Tuesday, October 28, 2008

Great art in little bitty viewing space

Being technology-challenged leads to much head scratching on my part. Quite often I scratch because I wonder how to use some gadget. I was fascinated watching a tour guide use her blackberry to make phone calls, look up phone numbers and addresses and check her messages both email and verbal, and research the locations we were visiting.

Yet, more often I wonder why people use them for the things they do. Oh the blackberry usage made sense to me in her professional capacity, her out-of-office situation where she needed to carry as much information with her as she could. But when people begin downloading art to their cell phones, I tend to wonder why?

A year ago Boston's Museum of Fine Arts began selling downloads to mobile phone users. Downloads of works of art. Monet? Hopper? Sargent? Some of the paintings and works of art that rarely appear in exhibits for fear of damage due to light, will be included in that list of downloads. Would I enjoy seeing The Daughters of Edward Darley Boit via a two inch by three inch window? The original painting is approximately 87 by 87-inches square. Would I feel the same sense of isolation, loneliness, disconnect and sadness as I do when viewing a larger image? Although I admit that the first time I saw the painting was online, so it was only a 17-inch screen's eye view. And since then I've enjoyed a two-page spread of the painting in an art book. With the dark interior that fill the center of the portrait, I find either venue difficult for discerning what lies within those shadows. The four little girls almost disappear within those shadows. And for two of the sisters in later life, madness lurked. It is a sad family and maybe Sargent had insight that influenced his choice of black background and engulfing shadows.

The four sisters' father shared the same profession as Sargent. He was an artist. But his work seems to be brighter, more hopeful, and of interesting locations, not so much about people. I've included a photo of a poster that is for sale online of Boit's Rio Di San Barnaba.

No matter what shape it takes, Sargent's portrait of the four sisters haunts me. Knowing that the two girls shrouded in darkness succumb to mental illness and none of the four girls marry. Sargent's portrait seems prescient, prophetic.

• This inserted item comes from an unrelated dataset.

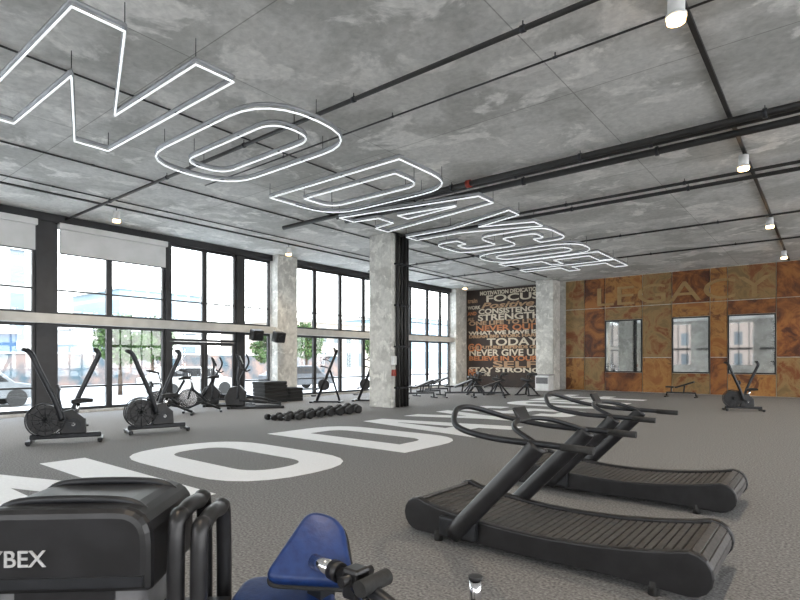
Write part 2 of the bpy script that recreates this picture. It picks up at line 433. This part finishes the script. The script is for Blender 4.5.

There's just something ironic about Monet's dots being turned into waves and zipped through the atmosphere to the mobile phone of your choice for a mere $1.99 per download. What would Sargent or Boit think of seeing their hard work digitalized? Perhaps they would be, as probably I would, so thrilled and honored that their work is still revered, they wouldn't care what form it was taking.

2 comments:

Ruth L.~ said...

I have stood in fron of that large original in Boston. It's a striking painting with lots to capture the eye. I'll see it differently next time though; I didn't know that about the girls . . .

Dawn said...

Ahhhh Ruth, the opportunity to see Sargent's work in person. What a treat! I'm so glad you get that opportunity. Knowing a little of the background is fascinating to me and does put a different view on the painting as in much art -- at least for me.